Der Inhaber der Unternehmensberatung Dr. Kraus & Partner, Bruchsal, Prof. Dr. Georg Kraus geht noch einen Schritt weiter. Er empfiehlt Top-Managern zuweilen, ­einfach so mal, bereichsübergreifend die Budgets um fünf oder zehn Prozent zu kürzen, denn: «Organisationen setzen wie Menschen, wenn man nichts dage­gen tut, immer wieder Speck an.» Durch die scheinbar willkürlichen Budgetkürzungen werden die Bereiche genötigt, über smartere Problemlösungen nachzudenken. Ist mit der Zielerreichung noch eine Prämie verknüpft, werden die vorgegebenen Einsparungen meist auch erreicht. Und erweisen sich die Kürzungen als übertrieben? «Dann können ja immer noch höhere Budgets freigegeben werden.» 

Strategie 4: Stärkere unternehmensübergreifende Kooperation und Vernetzung

Nicht selten steht Unternehmen und Unternehmern auch das Streben nach Au­tonomie im Wege, wenn es darum geht, smartere Problemlösungen zu entwickeln und Zeit und Geld zu sparen.
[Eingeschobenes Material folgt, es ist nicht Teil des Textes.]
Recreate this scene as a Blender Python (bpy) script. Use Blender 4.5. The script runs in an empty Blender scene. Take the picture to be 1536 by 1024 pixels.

Der Vertriebsberater Peter Schreiber fragt sich zum Beispiel insbesondere bezogen auf Klein- und Mittelunternehmen immer wieder, warum jeder Selbstständige seinen eigenen Adresspool aufbauen muss. «Wäre es nicht sinnvoller zu entscheiden: Wir bauen mit anderen Unternehmen, die dieselben Zielkunden ­haben, ihnen aber andere Leistungen ­an­bieten, den für eine effektive Marktbearbeitung nötigen Adresspool auf und aus – und bieten ihnen eventuell ­sogar ­gemeinsam Leistungspakete an.» Mit Hilfe der modernen Kommunikations- und Informationstechnik wäre das heute kein Problem. 

In diesem Bereich bewegt sich, so sein Eindruck, zurzeit aber vieles, denn: Die heutigen Unternehmensgründer und nachrückenden Top-Manager sind viel ­offener für solche unternehmensübergreifenden Kooperationen als ihre Vorgänger. Bei deren Anbahnung könnten, so seine Überzeugung, auch solche Organisationen wie die IHKen und die Industrieverbände eine aktivere Rolle spielen. 

Laufender Umdenkungsprozess

Lange Zeit galt die Digitalisierung in ­Unternehmen primär als ein Arbeitsplatz-Vernichter beziehungsweise Job-Killer. Angesichts der veränderten Rahmenbedingungen – also zum Beispiel des Fachkräftemangels, der explodierenden Preise und der sinkenden Planbarkeit und wachsender Unsicherheit – ändert sich dies allmählich. Immer stärker verankert sich nicht nur in den Köpfen der Top-Entscheider, dass die Digitalisierung ­Un­ternehmen in Märkten hilft, die sich schnell und radikal wandeln, wettbewerbsfähig zu bleiben. 

Sie hilft ihnen zudem, das Wissen erfahrener Beschäftigter zu bewahren, Leis­tungen und Abläufe zu standardisieren, Verschwendung zu vermeiden und strategische Kooperationen einzugehen und sich so fit für einen Markt zu machen, in dem sich die Rahmenbedingungen und Kundenbedürfnisse permanent ändern. Dieser Umdenkprozess ist, so Meyer, ­«zurzeit in vollem Gang – auch weil in die Top-Entscheider-Positionen in den Unternehmen immer mehr ‹Digital Natives› ­rücken, die ein anderes Verhältnis zur Digitaltechnik haben». Und die Unternehmen, die diesen Changeprozess durch­laufen haben? Sie sind «oft selbst erstaunt, wie viel besser sie danach im Markt aufgestellt sind». Denn eines sollte man laut Peter Schreiber nie vergessen: In Krisenzeiten wie den aktuellen strukturiert sich auch der Markt neu. Also erwachsen hieraus neben Risiken auch neue Chancen, und diese gilt es, zu nutzen.